**Task objective**
The lines from the top of the material through the line with "S.cycles.sample_clamp_indirect = 4.0" are to be set down exactly. Leave the pictures out.

Excerpt from a dataset
- - - -

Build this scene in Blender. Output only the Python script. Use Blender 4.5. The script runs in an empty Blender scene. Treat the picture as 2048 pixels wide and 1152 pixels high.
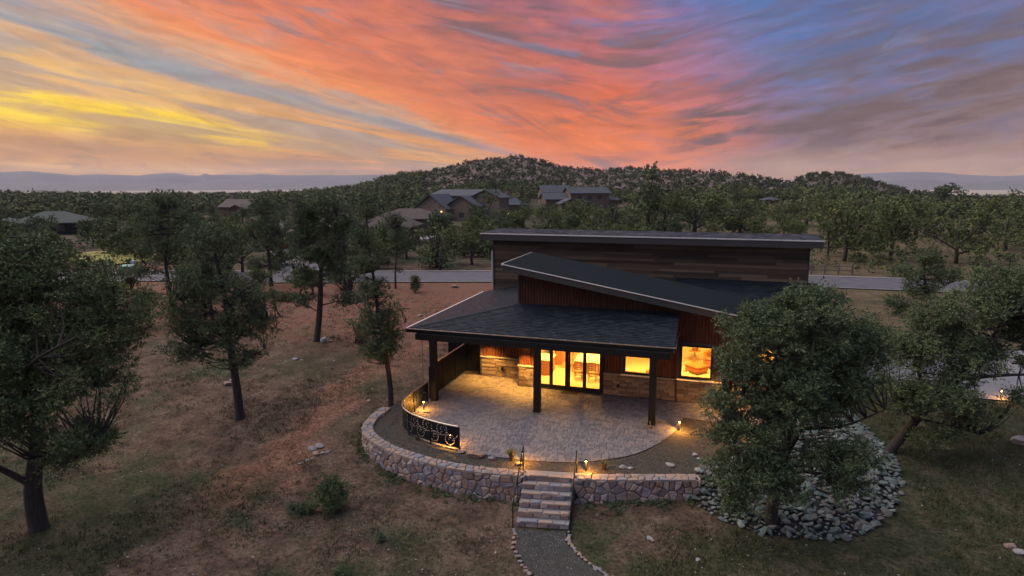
import bpy, math, random
import numpy as np
from mathutils import Matrix, Vector
R_ = math.radians
rnd = random.Random(7)
rs = np.random.RandomState(11)
S = bpy.context.scene
COL = S.collection

# ------------------------------------------------------------------ camera
CF, PITCH, ROLL, YAW = 1250.57, -9.55, -0.193, 17.757
CAM = np.array([12.982, -27.621, 10.836])
cd = bpy.data.cameras.new('camera'); cam = bpy.data.objects.new('camera', cd); COL.objects.link(cam)
cam.matrix_world = Matrix.Translation(CAM) @ Matrix.Rotation(R_(YAW), 4, 'Z') @ Matrix.Rotation(R_(90+PITCH), 4, 'X') @ Matrix.Rotation(R_(ROLL), 4, 'Z')
cd.sensor_width = 36; cd.lens = 36*CF/2048; cd.clip_start = .1; cd.clip_end = 20000
S.camera = cam
S.view_settings.view_transform = 'Standard'; S.view_settings.look = 'None'
S.view_settings.exposure = 0.3; S.view_settings.gamma = 1; S.view_settings.use_curve_mapping = False
S.cycles.max_bounces = 6; S.cycles.diffuse_bounces = 3; S.cycles.glossy_bounces = 3
S.cycles.transmission_bounces = 4; S.cycles.transparent_max_bounces = 12; S.cycles.volume_bounces = 0
S.cycles.use_denoising = True
S.cycles.sample_clamp_indirect = 4.0

def lin(r, g, b):
    f = lambda c: (c/255/12.92) if c/255 <= .04045 else ((c/255+.055)/1.055)**2.4
    return (f(r), f(g), f(b), 1)

# ------------------------------------------------------------------ node helpers
class NT:
    def __init__(s, tree): s.t = tree; s.n = tree.nodes; s.l = tree.links
    def new(s, typ, **kw):
        n = s.n.new(typ)
        for k, v in kw.items(): setattr(n, k, v)
        return n
    def put(s, sock, v):
        if isinstance(v, bpy.types.NodeSocket): s.l.new(v, sock)
        elif v is not None: sock.default_value = v
    def m(s, op, a, b=None, c=None, clamp=False):
        n = s.new('ShaderNodeMath', operation=op, use_clamp=clamp)
        s.put(n.inputs[0], a)
        if b is not None: s.put(n.inputs[1], b)
        if c is not None: s.put(n.inputs[2], c)
        return n.outputs[0]
    def mr(s, v, a, b, c=0., d=1., smooth=True):
        n = s.new('ShaderNodeMapRange', interpolation_type='SMOOTHSTEP' if smooth else 'LINEAR')
        s.put(n.inputs[0], v); s.put(n.inputs[1], a); s.put(n.inputs[2], b); s.put(n.inputs[3], c); s.put(n.inputs[4], d)
        return n.outputs[0]
    def mix(s, f, a, b, mode='MIX'):
        n = s.new('ShaderNodeMix', data_type='RGBA', blend_type=mode)
        s.put(n.inputs[0], f); s.put(n.inputs[6], a); s.put(n.inputs[7], b)
        return n.outputs[2]
    def ramp(s, f, stops, interp='LINEAR'):
        n = s.new('ShaderNodeValToRGB'); cr = n.color_ramp; cr.interpolation = interp
        while len(cr.elements) < len(stops): cr.elements.new(.5)
        for e, (p, c) in zip(cr.elements, stops): e.position = p
        for e, (p, c) in zip(cr.elements, stops): e.color = c
        s.put(n.inputs[0], f); return n.outputs[0]
    def noise(s, vec, scale, detail=4, rough=.55, dist=0, dim='3D'):
        n = s.new('ShaderNodeTexNoise', noise_dimensions=dim)
        s.put(n.inputs['Vector'], vec); n.inputs['Scale'].default_value = scale; n.inputs['Detail'].default_value = detail
        n.inputs['Roughness'].default_value = rough; n.inputs['Distortion'].default_value = dist
        return n.outputs['Fac']
    def comb(s, x, y, z):
        n = s.new('ShaderNodeCombineXYZ'); s.put(n.inputs[0], x); s.put(n.inputs[1], y); s.put(n.inputs[2], z); return n.outputs[0]

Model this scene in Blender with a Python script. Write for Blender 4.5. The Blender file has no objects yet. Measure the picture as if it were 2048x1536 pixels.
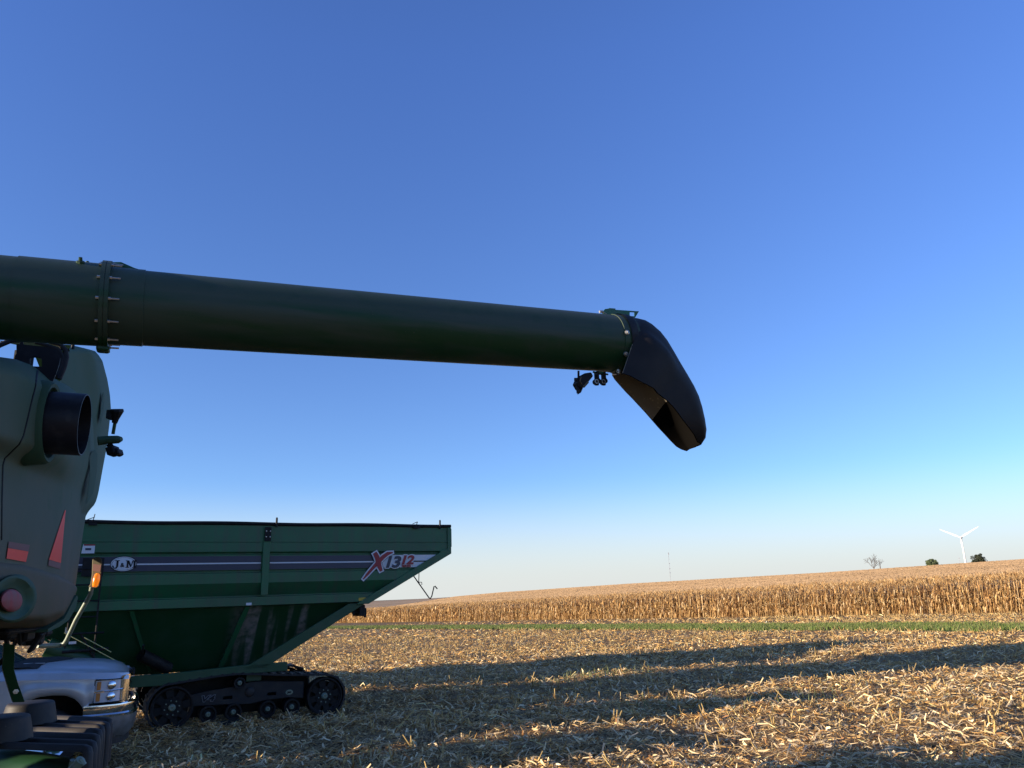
import bpy, math, random
import numpy as np
from mathutils import Vector, Matrix
rng = np.random.default_rng(7); random.seed(7)
sc = bpy.context.scene; COL = sc.collection
rad = math.radians

# ------------------------------------------------------------------ camera
H = 2.25; F = 1540.0; PITCH = rad(15.3); ROLL = 0.035
fw = np.array([0, math.cos(PITCH), math.sin(PITCH)]); r0 = np.array([1., 0, 0]); u0 = np.cross(r0, fw)
rv = math.cos(ROLL)*r0 - math.sin(ROLL)*u0; uv = math.cos(ROLL)*u0 + math.sin(ROLL)*r0
O = np.array([0, 0, H])
def ray(px, py): return fw + (px-1024)/F*rv + (768-py)/F*uv
def at(px, py, D): return O + D*ray(px, py)
def onz(px, py, z=0.0):
    d = ray(px, py); return O + d*(z-H)/d[2]
cam = bpy.data.cameras.new('camera'); camo = bpy.data.objects.new('camera', cam); COL.objects.link(camo)
cam.sensor_width = 36; cam.lens = 36*F/2048; cam.clip_start = 0.1; cam.clip_end = 20000
camo.matrix_world = Matrix(((rv[0], uv[0], -fw[0], O[0]), (rv[1], uv[1], -fw[1], O[1]), (rv[2], uv[2], -fw[2], O[2]), (0, 0, 0, 1)))
sc.camera = camo

# ------------------------------------------------------------------ light
SUN_EL, SUN_AZ = rad(7.1), rad(69)        # azimuth of the shadows, clockwise from +Y
w = bpy.data.worlds.new('World'); sc.world = w; w.use_nodes = True
nt = w.node_tree; bg = nt.nodes['Background']; wl_ = nt.links
sky = nt.nodes.new('ShaderNodeTexSky'); sky.sky_type = 'NISHITA'; sky.sun_disc = False
sky.sun_elevation = SUN_EL; sky.sun_rotation = SUN_AZ + math.pi
sky.altitude = 300; sky.air_density = 0.6; sky.dust_density = 0.0; sky.ozone_density = 3.0
tint = nt.nodes.new('ShaderNodeMix'); tint.data_type = 'RGBA'; tint.blend_type = 'MULTIPLY'; tint.inputs[0].default_value = 1; tint.inputs[7].default_value = (1.07, .97, 1.17, 1)
tcw = nt.nodes.new('ShaderNodeTexCoord'); sep = nt.nodes.new('ShaderNodeSeparateXYZ'); mr_ = nt.nodes.new('ShaderNodeMapRange')
mr_.interpolation_type = 'SMOOTHSTEP'; mr_.inputs[1].default_value = .15; mr_.inputs[2].default_value = .0
hz = nt.nodes.new('ShaderNodeMix'); hz.data_type = 'RGBA'; hz.inputs[7].default_value = (2.32, 2.42, 2.36, 1)      # pale air low over the horizon
tc2 = nt.nodes.new('ShaderNodeMix'); tc2.data_type = 'RGBA'; tc2.inputs[6].default_value = (1.05, .885, .82, 1); tc2.inputs[7].default_value = (1.13, 1.07, 1.35, 1)
mr2 = nt.nodes.new('ShaderNodeMapRange'); mr2.inputs[1].default_value = .06; mr2.inputs[2].default_value = .62; wl_.new(sep.outputs[2], mr2.inputs[0]); wl_.new(mr2.outputs[0], tc2.inputs[0]); wl_.new(tc2.outputs[2], tint.inputs[7])
wl_.new(sky.outputs[0], tint.inputs[6]); wl_.new(tcw.outputs['Generated'], sep.inputs[0]); wl_.new(sep.outputs[2], mr_.inputs[0])
wl_.new(mr_.outputs[0], hz.inputs[0]); wl_.new(tint.outputs[2], hz.inputs[6]); wl_.new(hz.outputs[2], bg.inputs[0]); bg.inputs[1].default_value = 0.15
sl = bpy.data.lights.new('sun', 'SUN'); sl.energy = 5.0; sl.angle = rad(0.5); sl.color = (1.0, 0.83, 0.63)
so = bpy.data.objects.new('fill_sun', sl); COL.objects.link(so)
ld = Vector((math.sin(SUN_AZ)*math.cos(SUN_EL), math.cos(SUN_AZ)*math.cos(SUN_EL), -math.sin(SUN_EL)))
so.rotation_euler = ld.to_track_quat('-Z', 'Y').to_euler(); so.location = (-30, -10, 20)
sc.view_settings.view_transform = 'Standard'; sc.view_settings.look = 'None'
sc.view_settings.exposure = 1.12; sc.view_settings.gamma = 1.0
sc.render.engine = 'CYCLES'; sc.cycles.max_bounces = 6; sc.cycles.diffuse_bounces = 3

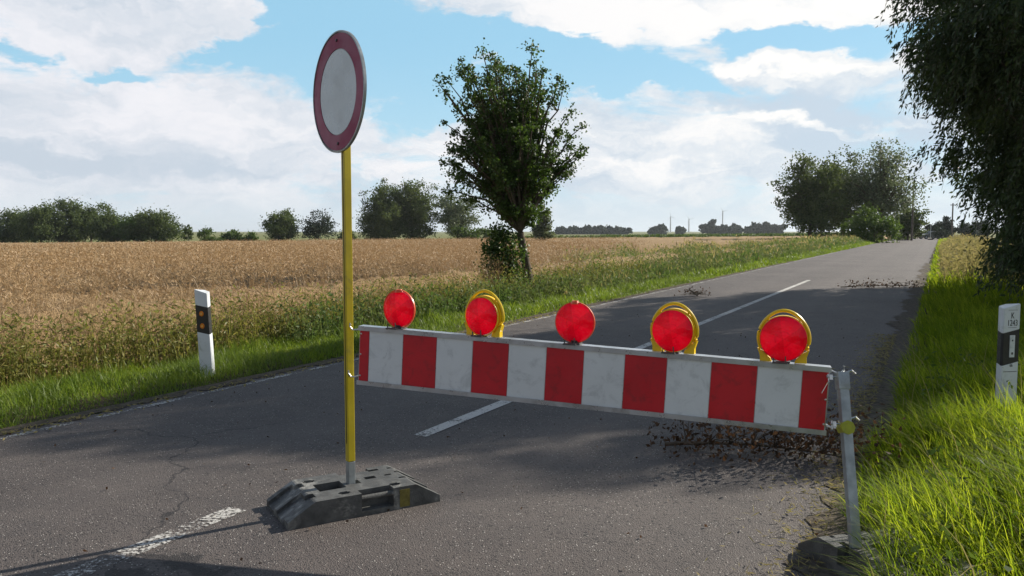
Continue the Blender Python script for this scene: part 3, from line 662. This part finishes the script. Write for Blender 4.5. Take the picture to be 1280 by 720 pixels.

- - - -

**Response to this task**
Build this scene in Blender. Output only the Python script. Use Blender 4.5. The script runs in an empty Blender scene. Treat the picture as 2048 pixels wide and 1152 pixels high.
import bpy, math, random
import numpy as np
from mathutils import Matrix, Vector
R_ = math.radians
rnd = random.Random(7)
rs = np.random.RandomState(11)
S = bpy.context.scene
COL = S.collection

# ------------------------------------------------------------------ camera
CF, PITCH, ROLL, YAW = 1250.57, -9.55, -0.193, 17.757
CAM = np.array([12.982, -27.621, 10.836])
cd = bpy.data.cameras.new('camera'); cam = bpy.data.objects.new('camera', cd); COL.objects.link(cam)
cam.matrix_world = Matrix.Translation(CAM) @ Matrix.Rotation(R_(YAW), 4, 'Z') @ Matrix.Rotation(R_(90+PITCH), 4, 'X') @ Matrix.Rotation(R_(ROLL), 4, 'Z')
cd.sensor_width = 36; cd.lens = 36*CF/2048; cd.clip_start = .1; cd.clip_end = 20000
S.camera = cam
S.view_settings.view_transform = 'Standard'; S.view_settings.look = 'None'
S.view_settings.exposure = 0.3; S.view_settings.gamma = 1; S.view_settings.use_curve_mapping = False
S.cycles.max_bounces = 6; S.cycles.diffuse_bounces = 3; S.cycles.glossy_bounces = 3
S.cycles.transmission_bounces = 4; S.cycles.transparent_max_bounces = 12; S.cycles.volume_bounces = 0
S.cycles.use_denoising = True
S.cycles.sample_clamp_indirect = 4.0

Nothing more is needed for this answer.